Attinger Frères (p. 68-71).

XXI

Pourquoi pas la neutralité ?

Les neutres n’ont pas brillé depuis le premier coup de canon de 1914. Ils se sont tus, courbés, terrés ; ceux mêmes dont l’indépendance et, plus tard, la nationalité auraient péri de la victoire des Allemands.

Il s’agissait pour eux d’être ou de n’être pas. Leur devoir était d’aider les défenseurs de leurs droits, les protecteurs de leur avenir, les chevaliers de la paix contre les soudards de la guerre.

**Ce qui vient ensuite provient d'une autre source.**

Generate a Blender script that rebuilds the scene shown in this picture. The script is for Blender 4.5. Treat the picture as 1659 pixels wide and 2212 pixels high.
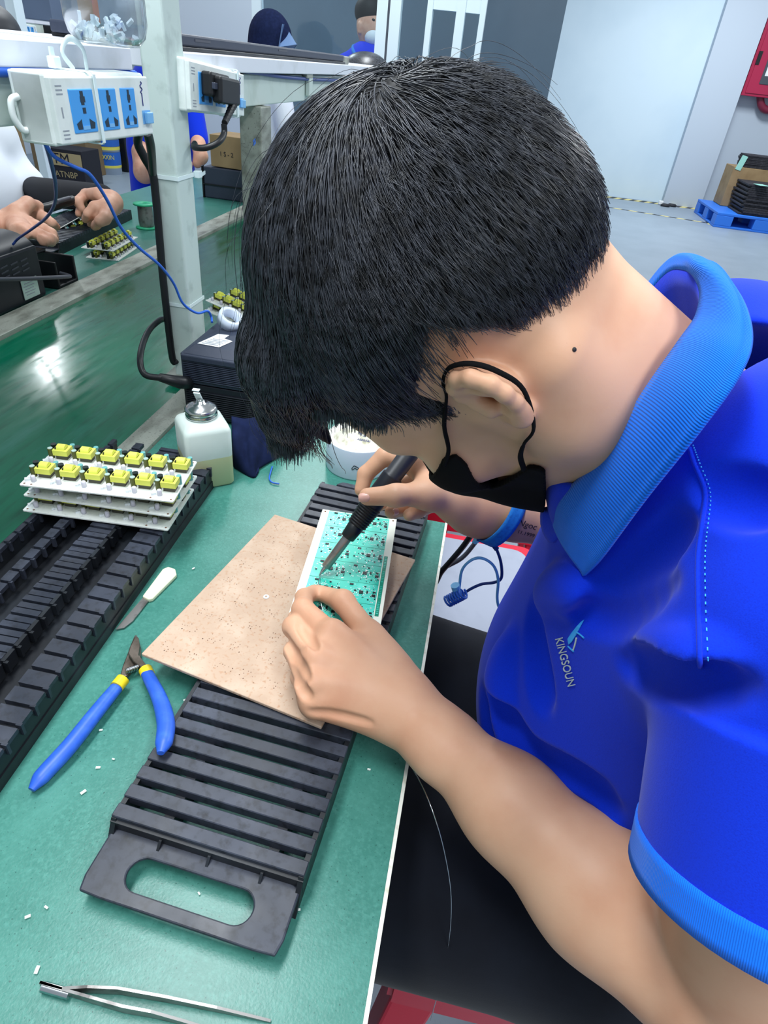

Tel le Danemark ; telle la Hollande, plus menacée que personne au monde parce qu’elle tient les embouchures du Rhin et qu’elle possède des colonies splendides.

Les neutres inattaquables par leur éloignement, par leur puissance, les Yankees, par exemple, n’ont pas été plus reluisants ; ils ont souffert bien des insolences, subi bien des avanies, toléré la noyade de nombre des leurs par les Deutschs, eux qui jadis trépignèrent de fureur contre la pauvre Espagne lors de l’explosion du Maine, dont les « hidalgos » étaient parfaitement innocents. À quoi ils gagnèrent Porto-Rico, Cuba, les Philippines.

La vraie neutralité, c’est la force. Si la Belgique, ne se fiant qu’à elle seule, et non pas aux « chiffons de papier », s’était armée jusqu’aux dents ; si ses forts, ses arsenaux, ses canons, ses mitrailleuses avaient atteint leur plein ; si elle avait aligné les 700 000 hommes qui correspondent à sa population de plus de 7 millions d’âmes, l’Allemagne eût peut-être préféré la trouée par Verdun et la route par la Seine, la Marne, l’Aisne, à la randonnée par Liège, Charleroi, Maubeuge. Elle aurait respecté le territoire belge.

La neutralité ne vaut guère ou ne vaut rien puisqu’elle dépend de l’honneur des États qui l’ont garantie. Or les alliances se nouent et se dénouent ; l’honneur manque souvent et l’intérêt décide presque toujours.